Es como estar sentada frente a una mesa llena de postres y no tener una puta idea de cuál elegir. Sólo se vale uno, te advierte el chef. Pero si no me gusta del que agarro podría tomar otro… ¡sólo uno! Te grita el chef. Aquí no se vale el berrinche, ni cuenta la sonrisa, ni la bondad o la ayuda de san Miguel arcángel, te llevás un pastel nada más.

Mientras decido, se agotan las páginas del libro y yo sigo tan perdida como the amazing Amy. Se agota el gas, el internet y el ajuste para comprar más caprichos.

La vida en este pueblo transcurre tan lenta. "Me recuerda a Macondo", me decía Claudia el otro día.

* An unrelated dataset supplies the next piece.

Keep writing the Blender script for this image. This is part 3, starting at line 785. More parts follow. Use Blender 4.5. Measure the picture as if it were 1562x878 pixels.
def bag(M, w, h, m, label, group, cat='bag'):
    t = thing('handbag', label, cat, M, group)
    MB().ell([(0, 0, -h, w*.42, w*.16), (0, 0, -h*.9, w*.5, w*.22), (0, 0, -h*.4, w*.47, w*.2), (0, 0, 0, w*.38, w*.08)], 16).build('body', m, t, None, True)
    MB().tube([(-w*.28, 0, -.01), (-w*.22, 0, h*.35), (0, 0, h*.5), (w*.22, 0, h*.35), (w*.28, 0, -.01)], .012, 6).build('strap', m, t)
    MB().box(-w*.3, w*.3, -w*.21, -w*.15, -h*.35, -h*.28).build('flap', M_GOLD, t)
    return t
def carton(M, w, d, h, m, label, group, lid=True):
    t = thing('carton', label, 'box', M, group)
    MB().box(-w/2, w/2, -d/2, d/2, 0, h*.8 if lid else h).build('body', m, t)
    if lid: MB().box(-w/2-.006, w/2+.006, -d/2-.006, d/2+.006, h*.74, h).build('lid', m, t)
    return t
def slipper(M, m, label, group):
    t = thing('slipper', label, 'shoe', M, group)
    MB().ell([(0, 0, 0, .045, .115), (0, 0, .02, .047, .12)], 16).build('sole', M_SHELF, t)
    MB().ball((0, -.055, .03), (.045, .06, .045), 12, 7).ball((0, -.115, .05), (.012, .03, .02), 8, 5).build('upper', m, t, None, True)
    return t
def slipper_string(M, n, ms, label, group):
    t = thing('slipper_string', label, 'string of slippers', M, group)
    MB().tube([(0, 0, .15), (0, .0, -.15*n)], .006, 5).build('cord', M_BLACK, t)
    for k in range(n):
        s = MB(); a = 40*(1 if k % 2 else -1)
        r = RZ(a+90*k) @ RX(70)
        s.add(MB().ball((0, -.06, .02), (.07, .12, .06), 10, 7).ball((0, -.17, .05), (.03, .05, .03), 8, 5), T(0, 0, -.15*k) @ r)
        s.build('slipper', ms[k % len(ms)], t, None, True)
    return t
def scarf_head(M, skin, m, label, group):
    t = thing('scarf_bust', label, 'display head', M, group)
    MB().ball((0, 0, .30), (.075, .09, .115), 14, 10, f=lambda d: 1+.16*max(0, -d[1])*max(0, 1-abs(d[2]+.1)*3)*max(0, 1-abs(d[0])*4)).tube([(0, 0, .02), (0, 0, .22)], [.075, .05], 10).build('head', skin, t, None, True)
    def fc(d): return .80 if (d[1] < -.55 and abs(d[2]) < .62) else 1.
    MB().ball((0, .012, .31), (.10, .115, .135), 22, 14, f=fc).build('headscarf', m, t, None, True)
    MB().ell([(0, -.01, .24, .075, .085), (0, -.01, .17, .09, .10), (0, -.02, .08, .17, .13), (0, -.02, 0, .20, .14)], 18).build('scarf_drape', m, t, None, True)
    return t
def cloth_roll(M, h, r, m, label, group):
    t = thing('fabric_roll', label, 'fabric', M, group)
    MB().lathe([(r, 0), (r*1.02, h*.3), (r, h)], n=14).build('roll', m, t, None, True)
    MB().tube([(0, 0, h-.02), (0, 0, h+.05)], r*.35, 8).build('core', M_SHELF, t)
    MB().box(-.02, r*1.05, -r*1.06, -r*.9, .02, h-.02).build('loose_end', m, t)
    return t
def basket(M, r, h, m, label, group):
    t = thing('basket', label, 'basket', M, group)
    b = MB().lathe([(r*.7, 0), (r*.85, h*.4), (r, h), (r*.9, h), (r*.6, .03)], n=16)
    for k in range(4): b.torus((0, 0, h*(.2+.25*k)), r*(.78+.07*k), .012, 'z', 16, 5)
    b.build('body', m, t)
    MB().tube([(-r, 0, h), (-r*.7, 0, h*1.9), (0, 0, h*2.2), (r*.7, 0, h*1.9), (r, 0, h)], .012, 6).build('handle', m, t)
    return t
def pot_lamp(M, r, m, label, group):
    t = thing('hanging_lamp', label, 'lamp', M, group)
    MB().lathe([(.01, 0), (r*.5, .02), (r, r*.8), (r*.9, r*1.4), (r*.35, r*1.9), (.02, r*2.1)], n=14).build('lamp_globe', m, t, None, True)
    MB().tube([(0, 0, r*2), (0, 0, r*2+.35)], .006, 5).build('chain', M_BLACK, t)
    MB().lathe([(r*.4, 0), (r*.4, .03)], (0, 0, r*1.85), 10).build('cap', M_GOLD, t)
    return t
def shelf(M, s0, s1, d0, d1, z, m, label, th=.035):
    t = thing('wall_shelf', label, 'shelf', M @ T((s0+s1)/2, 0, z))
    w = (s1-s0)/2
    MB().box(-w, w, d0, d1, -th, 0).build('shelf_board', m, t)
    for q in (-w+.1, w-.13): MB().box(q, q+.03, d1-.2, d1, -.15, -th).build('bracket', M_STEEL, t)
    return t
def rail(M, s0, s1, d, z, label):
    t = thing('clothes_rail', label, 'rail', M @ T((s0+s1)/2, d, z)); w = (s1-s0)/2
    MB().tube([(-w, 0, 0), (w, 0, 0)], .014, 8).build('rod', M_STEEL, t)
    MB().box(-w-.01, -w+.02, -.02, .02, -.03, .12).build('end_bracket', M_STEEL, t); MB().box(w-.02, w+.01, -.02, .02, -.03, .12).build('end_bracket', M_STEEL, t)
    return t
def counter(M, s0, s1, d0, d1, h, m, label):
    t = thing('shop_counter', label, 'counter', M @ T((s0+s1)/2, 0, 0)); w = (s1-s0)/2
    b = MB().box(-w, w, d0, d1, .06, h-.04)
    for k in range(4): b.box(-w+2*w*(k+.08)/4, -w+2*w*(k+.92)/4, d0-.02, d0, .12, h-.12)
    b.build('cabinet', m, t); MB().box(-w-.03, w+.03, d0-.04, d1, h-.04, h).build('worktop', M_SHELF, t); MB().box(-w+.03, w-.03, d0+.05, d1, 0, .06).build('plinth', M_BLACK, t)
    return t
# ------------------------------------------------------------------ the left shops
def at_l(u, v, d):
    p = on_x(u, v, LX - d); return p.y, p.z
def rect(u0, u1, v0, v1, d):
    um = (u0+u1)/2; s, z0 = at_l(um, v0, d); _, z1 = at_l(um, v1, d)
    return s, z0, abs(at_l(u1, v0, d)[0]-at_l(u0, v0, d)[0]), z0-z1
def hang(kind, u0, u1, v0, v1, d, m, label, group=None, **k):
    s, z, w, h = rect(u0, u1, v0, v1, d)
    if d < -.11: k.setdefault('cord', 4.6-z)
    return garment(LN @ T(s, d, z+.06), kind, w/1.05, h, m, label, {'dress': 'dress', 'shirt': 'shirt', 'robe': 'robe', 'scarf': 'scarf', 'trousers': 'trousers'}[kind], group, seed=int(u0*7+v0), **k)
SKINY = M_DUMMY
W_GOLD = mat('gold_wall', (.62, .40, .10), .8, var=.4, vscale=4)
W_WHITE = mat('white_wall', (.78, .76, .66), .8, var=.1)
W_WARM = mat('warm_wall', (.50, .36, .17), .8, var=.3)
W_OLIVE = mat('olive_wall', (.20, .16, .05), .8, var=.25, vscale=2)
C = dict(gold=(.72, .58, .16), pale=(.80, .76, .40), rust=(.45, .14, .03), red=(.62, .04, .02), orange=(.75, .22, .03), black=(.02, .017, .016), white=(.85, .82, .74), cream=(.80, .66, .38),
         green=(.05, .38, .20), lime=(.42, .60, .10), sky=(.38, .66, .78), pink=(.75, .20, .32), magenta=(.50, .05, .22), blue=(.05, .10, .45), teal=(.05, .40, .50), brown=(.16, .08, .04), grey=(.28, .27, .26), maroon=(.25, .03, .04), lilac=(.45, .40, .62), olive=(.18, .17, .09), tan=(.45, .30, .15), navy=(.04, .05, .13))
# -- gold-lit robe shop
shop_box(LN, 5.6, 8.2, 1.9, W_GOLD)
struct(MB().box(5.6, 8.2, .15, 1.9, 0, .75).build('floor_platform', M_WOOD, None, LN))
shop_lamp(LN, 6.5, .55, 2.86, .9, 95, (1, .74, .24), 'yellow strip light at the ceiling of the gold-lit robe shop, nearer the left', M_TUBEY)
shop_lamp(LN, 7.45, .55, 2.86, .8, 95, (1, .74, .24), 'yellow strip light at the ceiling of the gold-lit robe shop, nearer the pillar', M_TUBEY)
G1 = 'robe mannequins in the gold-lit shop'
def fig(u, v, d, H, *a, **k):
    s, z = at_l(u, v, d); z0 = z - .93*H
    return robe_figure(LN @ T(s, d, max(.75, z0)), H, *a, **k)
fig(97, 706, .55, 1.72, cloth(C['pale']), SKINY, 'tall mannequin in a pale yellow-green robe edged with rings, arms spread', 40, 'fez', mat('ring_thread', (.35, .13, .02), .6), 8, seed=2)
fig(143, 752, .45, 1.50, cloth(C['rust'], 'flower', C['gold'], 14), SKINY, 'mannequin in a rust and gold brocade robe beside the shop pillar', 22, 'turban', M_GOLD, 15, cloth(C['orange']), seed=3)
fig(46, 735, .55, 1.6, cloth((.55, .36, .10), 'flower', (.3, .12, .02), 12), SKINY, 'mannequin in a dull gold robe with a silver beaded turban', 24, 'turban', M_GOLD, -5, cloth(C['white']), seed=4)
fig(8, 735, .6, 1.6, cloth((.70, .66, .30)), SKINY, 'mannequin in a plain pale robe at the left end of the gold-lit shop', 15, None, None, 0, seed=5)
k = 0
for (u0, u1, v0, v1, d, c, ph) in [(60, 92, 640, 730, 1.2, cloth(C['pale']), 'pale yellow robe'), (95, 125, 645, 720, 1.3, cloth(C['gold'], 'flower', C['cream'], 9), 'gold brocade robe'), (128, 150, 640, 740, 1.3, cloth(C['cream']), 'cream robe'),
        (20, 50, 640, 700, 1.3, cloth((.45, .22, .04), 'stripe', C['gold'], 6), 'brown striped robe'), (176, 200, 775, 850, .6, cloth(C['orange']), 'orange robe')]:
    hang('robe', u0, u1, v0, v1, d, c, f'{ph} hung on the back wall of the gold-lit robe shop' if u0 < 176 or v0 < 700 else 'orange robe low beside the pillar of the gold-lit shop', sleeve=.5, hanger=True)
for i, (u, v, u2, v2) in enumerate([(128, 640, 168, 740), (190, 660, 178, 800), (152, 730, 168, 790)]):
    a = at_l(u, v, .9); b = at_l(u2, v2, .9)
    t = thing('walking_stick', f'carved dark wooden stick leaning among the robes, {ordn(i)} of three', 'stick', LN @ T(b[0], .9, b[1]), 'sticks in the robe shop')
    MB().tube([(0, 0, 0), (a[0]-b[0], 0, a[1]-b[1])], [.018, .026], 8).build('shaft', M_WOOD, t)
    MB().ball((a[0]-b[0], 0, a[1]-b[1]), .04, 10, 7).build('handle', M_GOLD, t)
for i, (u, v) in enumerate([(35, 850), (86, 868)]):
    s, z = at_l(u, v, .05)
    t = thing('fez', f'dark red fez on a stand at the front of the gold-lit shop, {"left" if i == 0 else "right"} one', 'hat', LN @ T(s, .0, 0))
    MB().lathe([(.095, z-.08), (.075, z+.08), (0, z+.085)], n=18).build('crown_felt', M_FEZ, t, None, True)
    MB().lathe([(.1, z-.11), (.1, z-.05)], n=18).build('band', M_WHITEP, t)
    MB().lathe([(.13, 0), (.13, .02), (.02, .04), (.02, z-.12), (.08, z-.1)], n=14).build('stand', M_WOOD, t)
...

A mí sólo me recuerda a mi vejez. A mi futuro en la quinta dimensión. Disfrutando del cielo cuando se pone estrellado, de una buena lectura, del buen cine, de una buena canción, extrañando a quien amo y a la vez sentirlo dentro de mí.
 
Cada mañana que despierto aquí, se acentúan las ganas de quedarme para siempre. Comer panqueques, tajadas con carne asada, tomar cerveza y escribir mis frustraciones hasta enloquecer y salir rodando. Cada noche que me acuesto aquí, se me quitan todas esas ganas. Me basta extrañar el movimiento y el caos, a dejar la pereza en exclusiva para los sábados. A escribir en una hoja como lo haría cualquier persona común y corriente, una lista de mis cosas más urgentes, de todo lo que está pendiente y hasta de lo que nunca tendré ganas de hacer.

A elegir –aunque mucho cueste- la mejor versión de mí, la que yo quiero y no la que ellos esperan. Elegir para lo que nací y con lo que me voy a morir. ¿Habrá en la vida mejor regalo que decidir nuestra propia fortuna y lo non grata desgracia?